The 5 Step Process
- Tell your story
- Plan your video\multimodal
- Find resources that match your plan
- Make the video
- Export the finished product.
Why do I like this process?
- It is much more structured than "make a movie"
- Gives students a focused starting point
- Peer feedback (and it's resultant social proofing) occurs before the student begins their main plan, thus avoiding the procrastination that happens when a student is unsure of how their idea will be perceived by their peers
- It's simple to use
- It focusing on the narrative rather than the pictures
Step 1: Storytelling
Assumptions:
- You have already been studying the topic of the multimodal OR
- Students have researched their chosen topic and have a good understanding of the facts, statistics, key perspectives etc
Steps
- Brainstorm your story (even if it is a documentary it is a type of story)
- Share your story with someone else (verbally) - get constructive feedback to identify areas which require clarification
- Write your story
- Read your story to someone else - again get feedback
- Rewrite/edit your story - if you think a first draft is your best work you're being lazy
Activity
- We are going to be creating a 30 second - 1 minute multimodal presentation on being sun smart \ sun safe.
- As we are limited in time, I have created a starting and finishing video clip as an optional stimulus to help you get started.
- We are going to work through the storytelling steps.
- Approximate time frame:
- Step 1 - 5-10 mins
- Step 2 - 10 mins (5 mins each way)
- Step 3 - 5 mins
- Step 4 - 10 mins
- Step 5 - 5 mins
Considerations for Teaching
To be completed by the group after undertaking the process.
- keep it simple
- be realistic
- not about the pictures, it's about the script
- facts are important
- when brainstorming - throw every idea you can think of out there - don't be afraid to change the idea for it to develop (in fact you should)
- started with a big idea then went back to add facts - so it wasn't so overwhelming
- no pictures yet
- scaffolds a big process
- feedback needs to happen in the early stages - might want to do continuous feedback (every 30 mins or so)
- when you are thinking of the big idea, think of who your target audience is; what is your purpose
- having some kind of idea eg "But I don't want to wear a hat" helps as a starting point for those with no ideas.
- How to sell it:
- you're telling a story
- ensures you cover the content
- time management
Step 2: Planning
The Steps
- Create a table with four columns - Number, Story, Media, Source (for an iPad movie the number column is superflous so you could skip Step 2 - BUT we are also going to be making a PC version next session so do it anyway please)

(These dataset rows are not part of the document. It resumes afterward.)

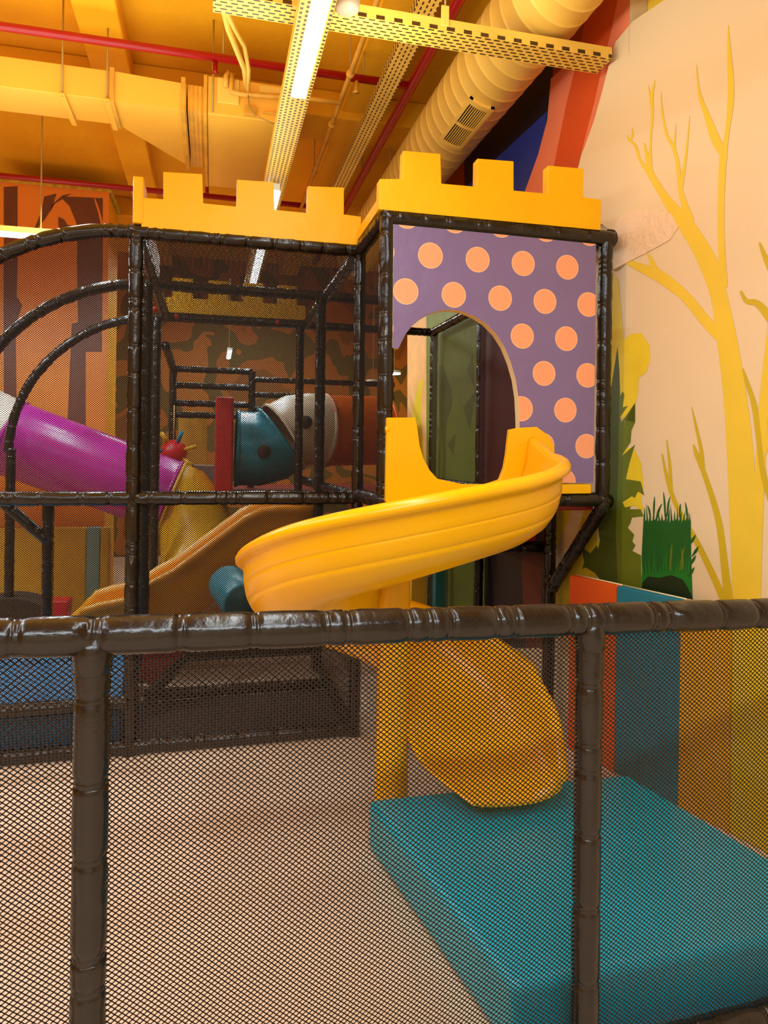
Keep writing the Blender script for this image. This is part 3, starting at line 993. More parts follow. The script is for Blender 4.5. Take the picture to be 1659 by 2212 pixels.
# teal roller under it
rl = thing('mounted_roller', 'teal padded roller with a darker end, beside the tip of the spiral slide', 'roller', (0.3, 4.2, 0.6))
e0, e1 = onY(527, 1306, 4.02), onY(497, 1268, 4.36)
ax_ = (e0 - e1).normalized()
e1 = e0 - ax_ * 0.42
rb = MB().tube([e1, e1 + ax_ * 0.01, e0 - ax_ * 0.012, e0], 0.118, 32, 0, True, lambda i, a: (0.11, 0.118, 0.118, 0.11)[i]).build('roll', mat('teal roll vinyl', (32, 150, 168), 0.35), rl)
o = MB().tube([e0 - ax_ * 0.001, e0 + ax_ * 0.004], 0.11, 32).build('end_cap', mat('dark teal vinyl', (0, 92, 96), 0.4), rb)
o['label'] = 'dark teal round end of the roller'
MB().tube([e0 - ax_ * 0.2, V((GX[1] - 0.035, 4.35, 0.62))], 0.025, 10).build('mounting_bar', M_pad, rl)

# ================================================================ TUBE SLIDE
ts = thing('tube_slide', 'closed tube slide, magenta upper run and yellow lower bend, behind the left bays', 'tube slide', (-0.8, 6.75, 0))
M_mag = mat('magenta plastic', (176, 40, 140), 0.24, 0.05)
M_ytub = mat('mustard plastic', (210, 160, 22), 0.26, 0.05)
M_wtub = mat('white plastic', (222, 205, 178), 0.3, 0.05)
YS = 6.75
A = onY(-120, 880, YS)
B = onY(20, 945, YS)
C = onY(368, 1072, YS)
d = (C - B).normalized()


def seg_tube(parent, pts, r, m, name='tube_segment', lip=True):
    mb = MB()
    n = len(pts)
    mb.tube(pts, r, 28, 0, False)
    o = mb.build(name, m, parent, weld=True)
    for p, q in ((pts[0], pts[1]), (pts[-1], pts[-2])):
        if lip:
            dd = (V(q) - V(p)).normalized()
            MB().tube([V(p) + dd * s for s in (0, 0.004, 0.03, 0.034)], r + 0.018, 28, 0, False, lambda i, a: (r + 0.002, r + 0.016, r + 0.016, r)[i]).build('joint_ring', m, o, weld=True)
    return o


RT_ = 0.335
o = seg_tube(ts, [A, A.lerp(B, 0.5), B], RT_, M_wtub)
o['label'] = 'white upper segment'
o = seg_tube(ts, [B, B.lerp(C, 0.3), B.lerp(C, 0.6), C], RT_, M_mag)
o['label'] = 'magenta segment'
E = onY(470, 1130, YS - 0.1)
bend = [C, C + d * 0.1, V((C.x + 0.19, YS - 0.03, C.z - 0.15)), V((C.x + 0.25, YS - 0.1, C.z - 0.32)), V((C.x + 0.27, YS - 0.22, C.z - 0.55)), V((C.x + 0.25, YS - 0.38, C.z - 0.78))]
o = seg_tube(ts, bend, RT_, M_ytub, 'tube_bend')
o['label'] = 'mustard yellow bend'
MB().tube([(C.x - 0.25, YS, 0), (C.x - 0.25, YS, C.z - 0.1)], 0.045, 12).build('support_leg', M_pad, ts)
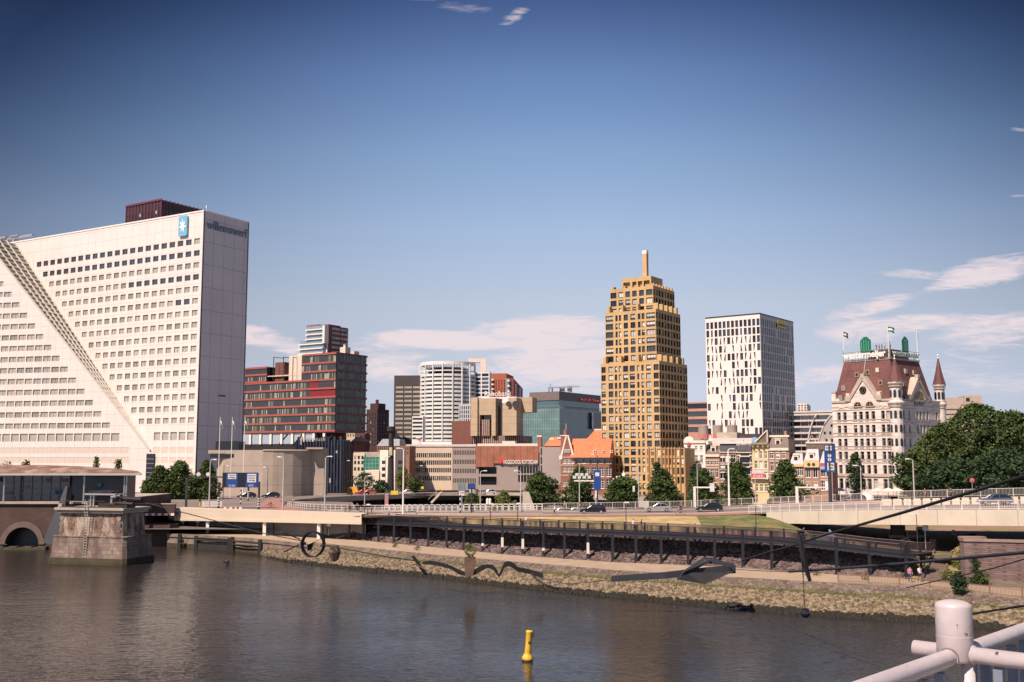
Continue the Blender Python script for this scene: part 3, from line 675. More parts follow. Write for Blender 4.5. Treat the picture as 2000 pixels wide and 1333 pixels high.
# ---------------------------------------------- low buildings left of centre
CRM=M('cream render wall',(.62,.54,.42),.75,var=.06,scale=.2)
b=slabtower('modern_house','small cream building with a green glass corner left of the wide white block','building',712,366,-8,690,716,885,CRM,3,[893.5,903.5,916],1.2,.6,(GL,GLG),pb=.1,nv=0,dep=.15)
gg=MB(); gg.box(-.2,6.8,-.6,8,1,b.z(892.5,0),0); gg.build('green_glass_bay',M('green glass wall',(.04,.17,.13),.15,kind='grid',p=(1.15,1.3,.1),lc=(.25,.4,.33),var=.2,spec=.8),b.o)
gg=MB(); gg.box(-b.L,8,.5,10,b.h-2.6,b.h+.4); gg.build('roof_terrace',CONC,b.o)
b=slabtower('modern_house','wide cream white block with small dark windows beside the banded school','building',772,352,-12,742,793,879,M('bright cream render',(.74,.66,.55),.7,var=.05),2,[903,916,928.5,941.5],1.2,.5,(GL,GLG),pb=.1,nv=1,dep=.15,rcols=1)
st=MB(); st.box(-b.L-9,-b.L,-.5,8,0,b.z(932,0)); st.box(-b.L-5,-b.L,-.52,8,b.z(932,0),b.z(918,0)); st.build('stepped_wing',CRM,b.o)
b=slabtower('brick_house','narrow red brick house with a pavilion roof between the hall and the cream building','house',693,400,-15,680,712,862,M('red house brick',(.20,.07,.05),.85,var=.15),2,[868,878,890],1.1,.4,(GL,),pb=.2,nv=0,dep=.1)
rf=MB(); rf.hexa([(-b.L*.5,-.5,b.h),(3,-.5,b.h),(3,8,b.h),(-b.L*.5,8,b.h)],[(-b.L*.2,3,b.h+1.8),(1,3,b.h+1.8),(1,4,b.h+1.8),(-b.L*.2,4,b.h+1.8)]); rf.build('roof',M('brown roof sheet',(.25,.17,.12)),b.o)
b=slabtower('office_block','beige block with three windows peeping over the red brick house','building',693,440,-20,677,697,846,M('beige render',(.5,.4,.28)),3,[850],1.2,.4,(GL,),pb=0,nv=0,dep=.1)
# glazed attic roof building
b=slabtower('brick_building','brown brick building with a sloping grey glazed attic, left of the striped school','building',800,400,-12,736,812,871,M('brown building brick',(.26,.13,.08),.85,var=.15),16,[876,885],1.0,.5,(GL,),pb=.3,nv=0,dep=.15)
rf=MB(); z0,z1=b.h,b.z(857,0); rf.hexa([(-b.L,-.2,z0),(-b.L*.3,-.2,z0),(-b.L*.3,8,z0),(-b.L,8,z0)],[(-b.L+1.5,2.2,z1),(-b.L*.36,2.2,z1),(-b.L*.36,8,z1),(-b.L+1.5,8,z1)]); rf.build('glazed_roof',M('grey glazed roof',(.28,.30,.32),.25,kind='grid',p=(.9,50,.1),lc=(.08,.08,.09),var=.15),b.o)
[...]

- Fill in the number column 1, 2, 3....
- Cut and paste your story into the Story column in small manageable sections (possibly sentences or even words if you want to use different pictures for each word)
- Fill in the Media column with descriptions of the types of images you will use eg video of child saying they don't want to wear hat; graph of statistics; photo of the sun on a cloudless day; photo of red, blistered sunburn.....
What it Will Look Like
(Ignore the Attribution column for now)
Activity
Your turn. Create a table, break up your script and decide on the types of images (first three columns)
We have gathered some pictures together for you. In your Google Drive, a document has been shared with you.
For the purposes of today's learning it would be great it you could include at least:
We have gathered some pictures together for you. In your Google Drive, a document has been shared with you.
For the purposes of today's learning it would be great it you could include at least:
- a few image descriptions that aren't already given to you
- a graph
- some text eg text: Did you know?
Considerations for Teaching
- each piece of media is a separate row (can merge the script box)
- planning the idea of the media - NOT sourcing the media
- options - music, graphs, video, sounds, text, diagrams,
- remind them about now using youtube - against terms and conditions.
- general descriptions in most cases
- the more you narrow the thinking, the harder it is to find a picture.